Re: This is just one example
It was a long time ago (about 2016 I think) I was dealing with AWS on a genuinely enterprise scale, but back then they were very good at coming in and helping find and fix stupid overprovisioning. I was pretty impressed with their "what's good for the customer is long term good for us" attitude. It may have changed since.
Regardless, I've little sympathy for enterprises. Cloud providers give you tons of MI, policy tooling and so on to enable you to keep control of your cloud estate. If you want, there are even better third party tools. They just doesn't get used very much/well. The point around hard spending limits is valid at the small scale, but for most enterprises monitoring rather than blocking is fine.

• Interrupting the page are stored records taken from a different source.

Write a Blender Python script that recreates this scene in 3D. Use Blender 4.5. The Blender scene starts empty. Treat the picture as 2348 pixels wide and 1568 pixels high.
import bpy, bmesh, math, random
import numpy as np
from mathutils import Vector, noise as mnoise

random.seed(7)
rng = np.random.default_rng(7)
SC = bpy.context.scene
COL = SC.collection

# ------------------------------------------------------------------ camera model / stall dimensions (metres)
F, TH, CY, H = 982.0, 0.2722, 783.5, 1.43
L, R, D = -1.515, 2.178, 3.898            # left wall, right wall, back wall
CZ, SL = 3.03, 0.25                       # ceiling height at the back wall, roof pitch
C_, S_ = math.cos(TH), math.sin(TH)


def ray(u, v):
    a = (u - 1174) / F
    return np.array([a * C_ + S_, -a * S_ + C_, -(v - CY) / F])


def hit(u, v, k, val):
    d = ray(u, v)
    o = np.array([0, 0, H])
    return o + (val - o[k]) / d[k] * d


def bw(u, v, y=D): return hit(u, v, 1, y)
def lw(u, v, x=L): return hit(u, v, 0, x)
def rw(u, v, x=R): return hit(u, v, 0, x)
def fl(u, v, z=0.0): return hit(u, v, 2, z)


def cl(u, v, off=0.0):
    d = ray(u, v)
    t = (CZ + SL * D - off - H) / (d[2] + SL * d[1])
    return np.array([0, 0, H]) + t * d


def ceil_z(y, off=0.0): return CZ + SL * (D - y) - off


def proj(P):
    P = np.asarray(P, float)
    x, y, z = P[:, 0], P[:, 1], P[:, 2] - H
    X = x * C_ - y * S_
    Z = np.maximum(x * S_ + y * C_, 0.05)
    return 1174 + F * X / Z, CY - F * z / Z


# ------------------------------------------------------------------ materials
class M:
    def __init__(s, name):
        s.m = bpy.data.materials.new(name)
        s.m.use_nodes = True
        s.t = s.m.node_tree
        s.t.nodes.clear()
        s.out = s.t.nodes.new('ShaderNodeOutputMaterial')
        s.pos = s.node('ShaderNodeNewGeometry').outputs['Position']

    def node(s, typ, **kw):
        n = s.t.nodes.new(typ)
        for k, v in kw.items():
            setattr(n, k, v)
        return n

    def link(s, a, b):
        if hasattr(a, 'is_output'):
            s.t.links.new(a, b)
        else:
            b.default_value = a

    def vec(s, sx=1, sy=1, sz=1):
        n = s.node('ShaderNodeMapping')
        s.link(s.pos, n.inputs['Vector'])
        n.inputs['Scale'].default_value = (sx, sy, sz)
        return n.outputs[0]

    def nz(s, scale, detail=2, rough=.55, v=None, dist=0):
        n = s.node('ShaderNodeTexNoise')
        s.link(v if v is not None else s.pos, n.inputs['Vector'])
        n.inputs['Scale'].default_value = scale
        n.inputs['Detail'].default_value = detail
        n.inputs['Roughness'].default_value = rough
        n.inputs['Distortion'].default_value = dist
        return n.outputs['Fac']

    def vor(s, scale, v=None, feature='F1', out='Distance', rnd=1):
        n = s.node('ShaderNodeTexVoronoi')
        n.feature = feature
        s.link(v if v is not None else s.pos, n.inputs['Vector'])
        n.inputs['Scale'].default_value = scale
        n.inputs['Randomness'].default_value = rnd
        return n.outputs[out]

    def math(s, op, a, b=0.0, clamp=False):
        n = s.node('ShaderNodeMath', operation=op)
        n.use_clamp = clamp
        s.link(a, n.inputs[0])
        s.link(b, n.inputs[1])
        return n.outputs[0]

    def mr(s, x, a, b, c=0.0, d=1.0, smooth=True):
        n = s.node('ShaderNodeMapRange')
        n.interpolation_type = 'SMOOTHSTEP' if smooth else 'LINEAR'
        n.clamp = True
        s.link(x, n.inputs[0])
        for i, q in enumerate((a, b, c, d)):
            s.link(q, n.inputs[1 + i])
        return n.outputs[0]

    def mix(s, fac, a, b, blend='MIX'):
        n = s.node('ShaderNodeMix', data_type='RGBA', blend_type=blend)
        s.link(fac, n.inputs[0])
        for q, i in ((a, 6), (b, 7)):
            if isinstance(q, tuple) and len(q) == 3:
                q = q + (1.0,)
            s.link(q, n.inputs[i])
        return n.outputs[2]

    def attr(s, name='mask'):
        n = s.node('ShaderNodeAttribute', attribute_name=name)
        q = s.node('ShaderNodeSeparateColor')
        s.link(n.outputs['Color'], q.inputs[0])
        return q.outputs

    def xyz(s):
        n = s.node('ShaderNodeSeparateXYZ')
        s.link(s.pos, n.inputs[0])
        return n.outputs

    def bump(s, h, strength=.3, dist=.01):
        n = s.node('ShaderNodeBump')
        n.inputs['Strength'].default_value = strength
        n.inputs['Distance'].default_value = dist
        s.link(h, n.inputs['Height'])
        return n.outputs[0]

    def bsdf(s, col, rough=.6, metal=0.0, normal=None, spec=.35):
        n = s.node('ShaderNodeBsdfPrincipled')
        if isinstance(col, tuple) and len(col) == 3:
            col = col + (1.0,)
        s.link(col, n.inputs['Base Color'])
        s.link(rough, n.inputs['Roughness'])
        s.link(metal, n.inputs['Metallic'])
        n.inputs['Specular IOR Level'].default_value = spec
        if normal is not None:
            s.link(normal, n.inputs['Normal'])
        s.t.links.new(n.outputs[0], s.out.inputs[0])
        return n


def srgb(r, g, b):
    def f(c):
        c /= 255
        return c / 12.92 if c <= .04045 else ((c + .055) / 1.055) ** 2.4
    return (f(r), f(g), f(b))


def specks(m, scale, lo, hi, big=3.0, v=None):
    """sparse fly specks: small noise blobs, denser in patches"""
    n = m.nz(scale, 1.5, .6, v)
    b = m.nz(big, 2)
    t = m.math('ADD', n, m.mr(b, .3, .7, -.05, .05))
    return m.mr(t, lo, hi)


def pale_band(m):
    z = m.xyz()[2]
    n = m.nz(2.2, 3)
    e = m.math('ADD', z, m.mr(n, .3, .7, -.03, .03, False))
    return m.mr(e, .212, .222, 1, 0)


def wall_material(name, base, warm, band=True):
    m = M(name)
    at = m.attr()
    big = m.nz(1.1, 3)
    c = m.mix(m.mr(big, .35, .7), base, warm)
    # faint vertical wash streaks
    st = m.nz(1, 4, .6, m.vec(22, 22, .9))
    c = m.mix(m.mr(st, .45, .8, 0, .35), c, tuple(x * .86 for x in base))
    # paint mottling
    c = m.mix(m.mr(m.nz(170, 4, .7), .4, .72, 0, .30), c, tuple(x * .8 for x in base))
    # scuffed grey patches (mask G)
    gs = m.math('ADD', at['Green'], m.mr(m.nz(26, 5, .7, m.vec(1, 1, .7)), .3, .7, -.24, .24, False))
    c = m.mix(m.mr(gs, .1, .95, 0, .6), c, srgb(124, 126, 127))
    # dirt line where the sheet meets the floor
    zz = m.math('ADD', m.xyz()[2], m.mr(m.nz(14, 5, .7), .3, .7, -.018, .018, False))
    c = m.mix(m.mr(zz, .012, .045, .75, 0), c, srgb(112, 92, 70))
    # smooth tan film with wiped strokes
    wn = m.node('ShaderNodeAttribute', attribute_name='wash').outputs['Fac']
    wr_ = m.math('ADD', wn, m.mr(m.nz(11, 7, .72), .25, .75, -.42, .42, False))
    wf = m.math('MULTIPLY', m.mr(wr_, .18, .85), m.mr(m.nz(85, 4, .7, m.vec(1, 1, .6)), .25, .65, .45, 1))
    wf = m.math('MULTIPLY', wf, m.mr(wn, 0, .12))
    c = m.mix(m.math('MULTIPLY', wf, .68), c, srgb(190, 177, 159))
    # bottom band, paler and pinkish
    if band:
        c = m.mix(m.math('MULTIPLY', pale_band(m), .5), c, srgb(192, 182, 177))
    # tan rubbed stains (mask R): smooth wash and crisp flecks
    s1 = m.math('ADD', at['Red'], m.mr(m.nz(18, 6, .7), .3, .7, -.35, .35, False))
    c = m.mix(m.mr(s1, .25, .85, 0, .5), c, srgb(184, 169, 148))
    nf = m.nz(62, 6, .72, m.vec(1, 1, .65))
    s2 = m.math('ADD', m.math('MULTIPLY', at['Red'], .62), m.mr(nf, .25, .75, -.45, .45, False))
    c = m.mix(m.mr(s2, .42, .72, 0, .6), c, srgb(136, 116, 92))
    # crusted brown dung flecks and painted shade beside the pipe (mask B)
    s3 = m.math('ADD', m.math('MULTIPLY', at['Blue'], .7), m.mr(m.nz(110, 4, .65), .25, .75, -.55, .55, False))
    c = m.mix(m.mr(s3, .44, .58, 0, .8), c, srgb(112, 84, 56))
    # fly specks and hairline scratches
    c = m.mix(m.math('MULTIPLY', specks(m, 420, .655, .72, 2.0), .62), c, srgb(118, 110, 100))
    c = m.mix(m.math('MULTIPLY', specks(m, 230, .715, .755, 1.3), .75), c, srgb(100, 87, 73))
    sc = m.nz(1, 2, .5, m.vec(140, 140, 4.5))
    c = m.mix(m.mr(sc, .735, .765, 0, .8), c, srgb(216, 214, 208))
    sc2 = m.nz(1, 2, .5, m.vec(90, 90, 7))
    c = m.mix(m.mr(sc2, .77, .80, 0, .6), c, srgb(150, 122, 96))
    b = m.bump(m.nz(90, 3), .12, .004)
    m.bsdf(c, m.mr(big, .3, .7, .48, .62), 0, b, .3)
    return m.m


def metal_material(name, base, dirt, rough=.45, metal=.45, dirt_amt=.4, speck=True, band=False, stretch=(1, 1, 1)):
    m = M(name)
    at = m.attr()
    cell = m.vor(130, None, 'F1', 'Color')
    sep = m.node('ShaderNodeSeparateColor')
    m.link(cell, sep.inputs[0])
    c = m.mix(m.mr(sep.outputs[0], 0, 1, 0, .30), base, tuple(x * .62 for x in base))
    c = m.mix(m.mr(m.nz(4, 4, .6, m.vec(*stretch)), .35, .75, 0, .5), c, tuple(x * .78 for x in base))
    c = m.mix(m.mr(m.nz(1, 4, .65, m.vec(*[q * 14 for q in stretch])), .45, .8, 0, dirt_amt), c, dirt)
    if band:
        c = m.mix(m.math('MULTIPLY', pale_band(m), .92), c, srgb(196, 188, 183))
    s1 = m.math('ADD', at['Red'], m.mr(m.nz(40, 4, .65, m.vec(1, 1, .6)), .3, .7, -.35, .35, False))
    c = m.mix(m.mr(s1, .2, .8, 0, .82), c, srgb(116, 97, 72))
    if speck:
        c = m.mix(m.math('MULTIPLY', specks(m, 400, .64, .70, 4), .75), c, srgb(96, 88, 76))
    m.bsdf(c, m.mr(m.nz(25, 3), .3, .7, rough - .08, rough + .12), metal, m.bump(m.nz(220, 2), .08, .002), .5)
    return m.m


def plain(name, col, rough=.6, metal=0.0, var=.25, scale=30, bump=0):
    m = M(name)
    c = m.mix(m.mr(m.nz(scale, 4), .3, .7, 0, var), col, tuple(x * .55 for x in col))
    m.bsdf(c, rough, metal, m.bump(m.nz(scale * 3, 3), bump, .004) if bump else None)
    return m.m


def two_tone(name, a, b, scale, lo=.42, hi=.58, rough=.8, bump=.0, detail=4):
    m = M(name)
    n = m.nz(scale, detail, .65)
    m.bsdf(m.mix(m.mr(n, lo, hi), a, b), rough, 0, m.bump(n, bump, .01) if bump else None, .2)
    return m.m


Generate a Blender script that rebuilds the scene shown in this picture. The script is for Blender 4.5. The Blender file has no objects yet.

I'm cynical, but the way many enterprise IT organisations seem to do on prem capacity management is this: 1/ Make it generally slow and hard to provision new services 2/ suddenly realise that the datacentre/big expensive SAN/core network switch etc. is almost full. 3/ only provision new things on an emergency exception basis while the capacity issue is fixed (which takes ages). At no point does a serious attempt at decommissioning, consolidating or optiimising old services take place.
That approach makes stupid capacity management decisions slowly, at the expense of capacity not being available when needed. Moving to Cloud lifts the constraints and in the absence of proper policies, stupid capacity management decisions can now be made really fast, via API call. On the other hand, the capacity is there when you need it.
But it doesn't have to be this way, either on prem or on the cloud.